*GIVEN EXERCISE*
Any pictures should be left out; please print exactly the lines between the line with "Write a Blender" and the line with "(water is z = 0)", inclusive.

*DATA SECTION*
□ □ □ □

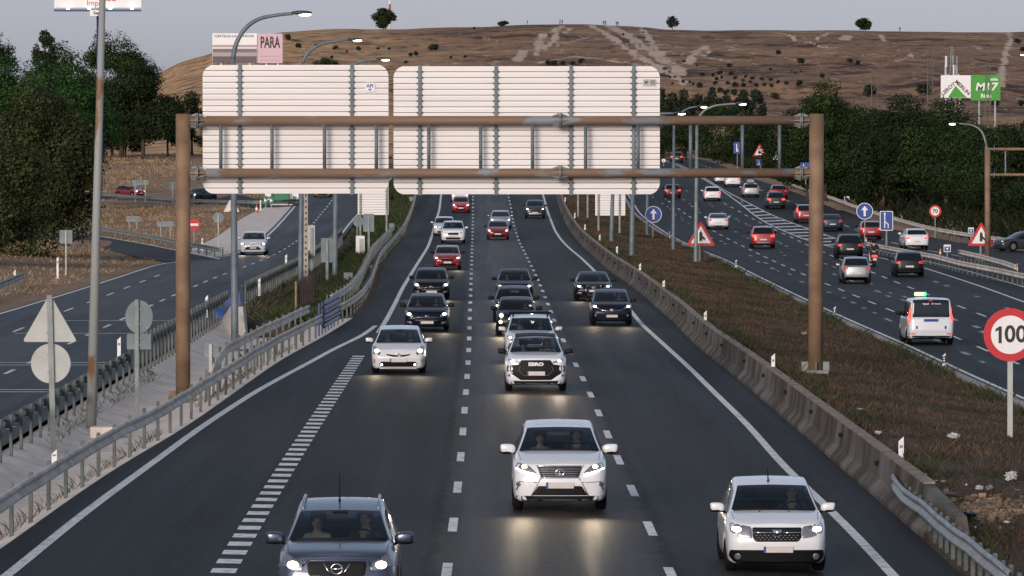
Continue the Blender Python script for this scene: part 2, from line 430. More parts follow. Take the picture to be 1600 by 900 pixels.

□ □ □ □

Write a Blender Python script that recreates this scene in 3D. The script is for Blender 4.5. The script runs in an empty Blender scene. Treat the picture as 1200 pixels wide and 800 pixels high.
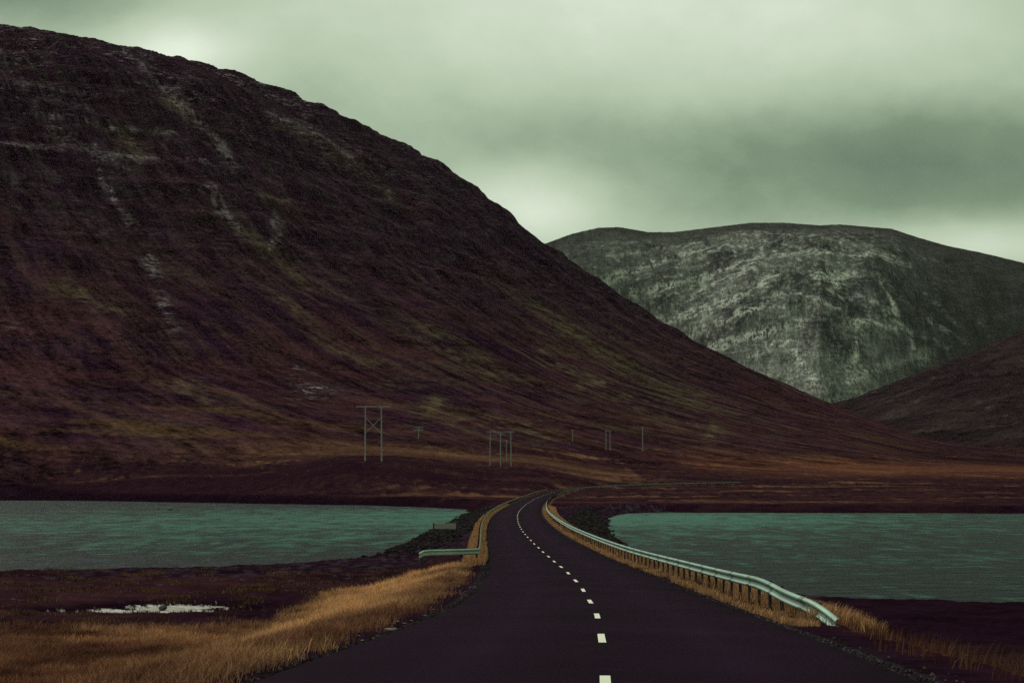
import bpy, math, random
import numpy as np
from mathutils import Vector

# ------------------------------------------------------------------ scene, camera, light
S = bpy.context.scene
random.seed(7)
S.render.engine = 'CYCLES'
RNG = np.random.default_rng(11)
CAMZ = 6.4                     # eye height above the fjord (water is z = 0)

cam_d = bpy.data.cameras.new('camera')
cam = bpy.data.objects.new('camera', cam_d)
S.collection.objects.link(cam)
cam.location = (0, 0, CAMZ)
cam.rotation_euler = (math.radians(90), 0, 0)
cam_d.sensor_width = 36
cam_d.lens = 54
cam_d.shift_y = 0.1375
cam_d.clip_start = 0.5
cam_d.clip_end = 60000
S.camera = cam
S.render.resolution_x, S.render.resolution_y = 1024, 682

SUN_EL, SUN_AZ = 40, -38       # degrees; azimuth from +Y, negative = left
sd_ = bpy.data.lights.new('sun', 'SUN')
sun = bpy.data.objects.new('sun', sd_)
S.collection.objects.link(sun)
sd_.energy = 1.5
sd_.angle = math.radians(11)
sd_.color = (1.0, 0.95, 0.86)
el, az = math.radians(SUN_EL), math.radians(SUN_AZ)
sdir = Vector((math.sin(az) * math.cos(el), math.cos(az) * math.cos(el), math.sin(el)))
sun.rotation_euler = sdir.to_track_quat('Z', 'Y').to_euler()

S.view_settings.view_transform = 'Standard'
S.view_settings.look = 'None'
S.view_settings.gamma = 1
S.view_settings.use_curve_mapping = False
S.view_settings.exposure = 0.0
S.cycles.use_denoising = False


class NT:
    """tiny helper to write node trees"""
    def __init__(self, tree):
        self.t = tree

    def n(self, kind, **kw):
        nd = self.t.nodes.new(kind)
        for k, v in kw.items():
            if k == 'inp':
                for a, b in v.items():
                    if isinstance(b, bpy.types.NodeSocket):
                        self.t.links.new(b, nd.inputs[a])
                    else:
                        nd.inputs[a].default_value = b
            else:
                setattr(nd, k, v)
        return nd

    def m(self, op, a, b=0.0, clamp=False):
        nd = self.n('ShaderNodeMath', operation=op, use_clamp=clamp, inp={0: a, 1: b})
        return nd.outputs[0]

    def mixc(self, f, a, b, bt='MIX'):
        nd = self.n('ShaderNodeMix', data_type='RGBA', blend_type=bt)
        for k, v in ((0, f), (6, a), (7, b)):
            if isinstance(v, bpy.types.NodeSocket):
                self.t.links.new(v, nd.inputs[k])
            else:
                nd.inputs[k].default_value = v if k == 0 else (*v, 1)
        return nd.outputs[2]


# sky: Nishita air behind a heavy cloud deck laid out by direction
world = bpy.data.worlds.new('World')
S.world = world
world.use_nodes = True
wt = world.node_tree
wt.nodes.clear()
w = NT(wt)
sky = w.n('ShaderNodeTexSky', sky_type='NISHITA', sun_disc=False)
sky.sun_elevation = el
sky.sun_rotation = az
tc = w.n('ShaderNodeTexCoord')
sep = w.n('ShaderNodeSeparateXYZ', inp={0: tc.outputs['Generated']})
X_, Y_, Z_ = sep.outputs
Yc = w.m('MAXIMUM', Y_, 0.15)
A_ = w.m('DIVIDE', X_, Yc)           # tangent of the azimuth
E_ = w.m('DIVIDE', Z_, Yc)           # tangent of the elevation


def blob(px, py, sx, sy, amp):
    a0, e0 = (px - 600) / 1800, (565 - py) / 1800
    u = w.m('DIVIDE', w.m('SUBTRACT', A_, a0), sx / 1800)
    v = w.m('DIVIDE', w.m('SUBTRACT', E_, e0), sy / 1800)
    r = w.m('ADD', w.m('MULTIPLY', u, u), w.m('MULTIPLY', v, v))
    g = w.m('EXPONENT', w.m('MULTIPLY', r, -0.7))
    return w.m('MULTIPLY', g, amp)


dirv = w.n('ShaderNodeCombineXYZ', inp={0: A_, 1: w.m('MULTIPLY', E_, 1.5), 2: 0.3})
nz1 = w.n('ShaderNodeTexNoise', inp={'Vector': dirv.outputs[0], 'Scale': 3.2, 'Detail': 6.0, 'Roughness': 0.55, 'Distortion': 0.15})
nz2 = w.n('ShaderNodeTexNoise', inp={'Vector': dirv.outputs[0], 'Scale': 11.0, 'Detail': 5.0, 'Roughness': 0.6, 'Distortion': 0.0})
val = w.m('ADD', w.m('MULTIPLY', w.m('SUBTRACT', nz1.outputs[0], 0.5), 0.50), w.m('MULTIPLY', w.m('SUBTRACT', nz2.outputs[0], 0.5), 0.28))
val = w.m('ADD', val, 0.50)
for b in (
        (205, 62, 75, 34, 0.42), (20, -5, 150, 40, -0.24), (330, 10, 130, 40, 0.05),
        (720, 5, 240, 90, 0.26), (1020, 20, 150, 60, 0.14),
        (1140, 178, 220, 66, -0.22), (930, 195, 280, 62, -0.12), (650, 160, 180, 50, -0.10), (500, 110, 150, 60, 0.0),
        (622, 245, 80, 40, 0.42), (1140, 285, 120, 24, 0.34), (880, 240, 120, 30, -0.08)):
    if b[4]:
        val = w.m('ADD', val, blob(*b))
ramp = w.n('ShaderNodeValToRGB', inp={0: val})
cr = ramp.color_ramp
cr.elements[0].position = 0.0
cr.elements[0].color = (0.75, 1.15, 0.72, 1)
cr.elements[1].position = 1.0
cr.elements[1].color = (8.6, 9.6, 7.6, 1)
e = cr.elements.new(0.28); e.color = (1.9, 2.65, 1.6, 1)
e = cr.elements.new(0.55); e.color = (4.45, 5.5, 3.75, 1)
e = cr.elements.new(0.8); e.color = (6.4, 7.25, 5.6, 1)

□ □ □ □

*RESPONSE*
Write a Blender Python script that recreates this scene in 3D. The script is for Blender 4.5. The script runs in an empty Blender scene. Treat the picture as 1200 pixels wide and 800 pixels high.
import bpy, math, random
import numpy as np
from mathutils import Vector

# ------------------------------------------------------------------ scene, camera, light
S = bpy.context.scene
random.seed(7)
S.render.engine = 'CYCLES'
RNG = np.random.default_rng(11)
CAMZ = 6.4                     # eye height above the fjord (water is z = 0)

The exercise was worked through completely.